Cristina Fernandez, Argentina's president, is also expected in the Venezuelan capital on Thursday for a meeting with Chavez.
The Colombian military operation which triggered the crisis killed Raul Reyes, a commander of the Revolutionary Armed Forces of Colombia (Farc), in Ecuador last week.
Ecuador and Venezuela have since cut diplomatic ties with Colombia, and on Wednesday Correa called Alvaro Uribe, the country's president, "a psychotic liar".
Diplomatic offensive
The Caracas meeting is part of a move to drum up international support against Colombia.
Ecuador claims Colombia violated its sovereignty by carrying out the strike on its territory.
Attempting to ease the diplomatic crisis, the Organisation of American States (OAS) approved a resolution on Wednesday that called the Colombian operation a violation of Ecuadorean sovereignty.
Correa, however, said the resolution was not enough.
"The OAS resolution pleases us. We are pleased, but not satisfied," he said after his meeting with Chavez.
"This isn't going to cool down until the aggressor is condemned."
Wednesday's resolution called for Jose Miguel Insulza, the OAS secretary-general, to lead a delegation to both Ecuador and Colombia to ease tensions, but stopped short of explicitly condemning the assault.
The US was the only OAS member to offer Bogota unqualified support.
Bogota's claims
Colombia has accused both Chavez and Correa of aiding the Farc, labelled by Washington as a "terrorist" organisation, and said this was shown by documents found on a laptop seized at the bombed rebel camp.

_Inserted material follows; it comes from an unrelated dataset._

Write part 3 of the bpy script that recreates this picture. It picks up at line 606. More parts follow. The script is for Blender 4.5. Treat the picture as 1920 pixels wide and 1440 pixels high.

It said that documents found on Reyes after the attack indicated that Venezuela gave Farc $300 million.
On Thursday, Francisco Santos, Colombia's vice-president, said he saw no risk of war with Venezuela or Ecuador despite the military mobilisation.
"I don't think there is a risk of war. The Colombian government has been very clear it won't use force," Santos said on Thursday during a visit to Brussels for talks with EU officials.
"It won't fall into the game of provocation."
Santos said Colombia was justified in launching the raid because it had repeatedly asked Ecuador, as well as Venezuela, in vain to take action against Farc camps on their territory.
Santos said his government was prepared to take further measures to solve the situation on condition that the Farc is not allowed to set up camps close to Colombia's borders.